REQUIREMENTS:
Exactly retype the lines from the top of the data through the line containing "SC.camera = cam", leaving out every picture.

DATA SEGMENT:
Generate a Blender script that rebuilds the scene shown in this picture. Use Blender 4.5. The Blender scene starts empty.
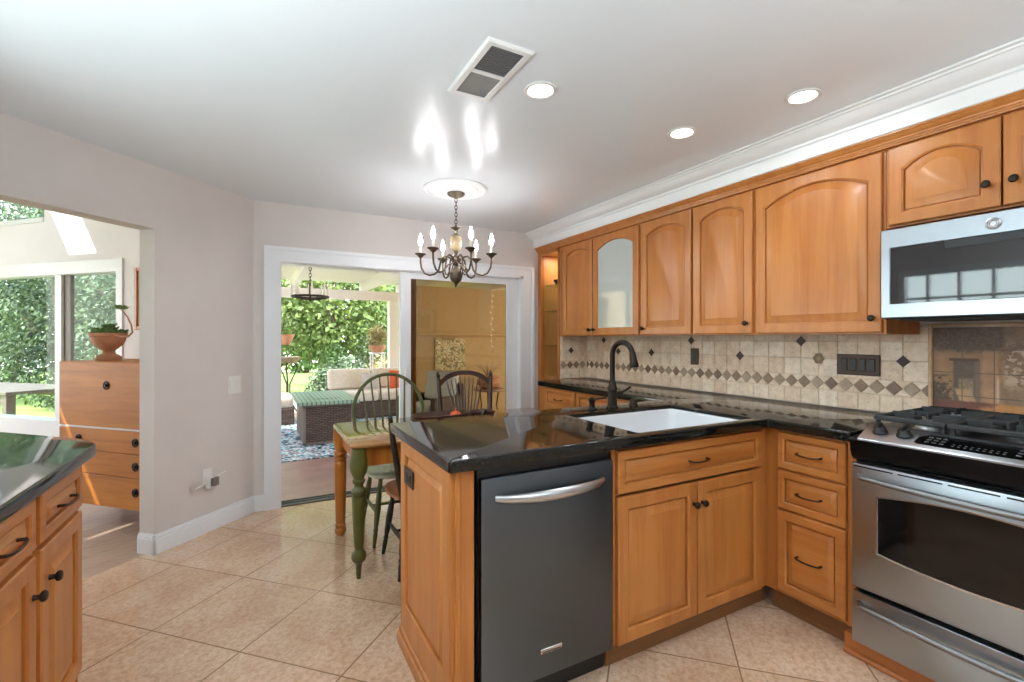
import bpy, bmesh, math, random
from math import sin, cos, pi, radians, sqrt
from mathutils import Vector, Matrix

SC = bpy.context.scene
COL = SC.collection
random.seed(7)

# ------------------------------------------------------------------ camera, sky, sun, exposure
CAM_H = 1.33
cam_d = bpy.data.cameras.new('camera')
cam = bpy.data.objects.new('camera', cam_d)
COL.objects.link(cam)
cam.location = (0, 0, CAM_H)
cam.rotation_euler = (radians(90), 0, radians(-28.4))
cam_d.sensor_width = 36.0
cam_d.lens = 470.0 / 1024.0 * 36.0
cam_d.shift_y = -2.6 / 1024.0
cam_d.clip_start = 0.02
SC.camera = cam

SC.view_settings.view_transform = 'Standard'
SC.view_settings.look = 'None'
SC.view_settings.gamma = 1.0
SC.view_settings.use_curve_mapping = False
SC.view_settings.exposure = 1.17
SC.cycles.use_denoising = True
SC.cycles.max_bounces = 10
SC.cycles.diffuse_bounces = 6
SC.cycles.glossy_bounces = 5
SC.cycles.transmission_bounces = 6
SC.cycles.transparent_max_bounces = 16
SC.cycles.sample_clamp_indirect = 6.0

world = bpy.data.worlds.new('sky')
SC.world = world
world.use_nodes = True
wn = world.node_tree
bg = wn.nodes['Background']
WORLD_STRENGTH = 3.3
bg.inputs[1].default_value = WORLD_STRENGTH
tc = wn.nodes.new('ShaderNodeTexCoord')
sep = wn.nodes.new('ShaderNodeSeparateXYZ')
rmp = wn.nodes.new('ShaderNodeValToRGB')
wn.links.new(tc.outputs['Generated'], sep.inputs[0])
wn.links.new(sep.outputs['Z'], rmp.inputs[0])
rmp.color_ramp.elements[0].position = 0.0
rmp.color_ramp.elements[0].color = (1.0, 0.99, 0.97, 1)
rmp.color_ramp.elements[1].position = 0.7
rmp.color_ramp.elements[1].color = (0.62, 0.78, 1.0, 1)
wn.links.new(rmp.outputs[0], bg.inputs[0])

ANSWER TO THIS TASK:
Generate a Blender script that rebuilds the scene shown in this picture. Use Blender 4.5. The Blender scene starts empty.
import bpy, bmesh, math, random
from math import sin, cos, pi, radians, sqrt
from mathutils import Vector, Matrix

SC = bpy.context.scene
COL = SC.collection
random.seed(7)

# ------------------------------------------------------------------ camera, sky, sun, exposure
CAM_H = 1.33
cam_d = bpy.data.cameras.new('camera')
cam = bpy.data.objects.new('camera', cam_d)
COL.objects.link(cam)
cam.location = (0, 0, CAM_H)
cam.rotation_euler = (radians(90), 0, radians(-28.4))
cam_d.sensor_width = 36.0
cam_d.lens = 470.0 / 1024.0 * 36.0
cam_d.shift_y = -2.6 / 1024.0
cam_d.clip_start = 0.02
SC.camera = cam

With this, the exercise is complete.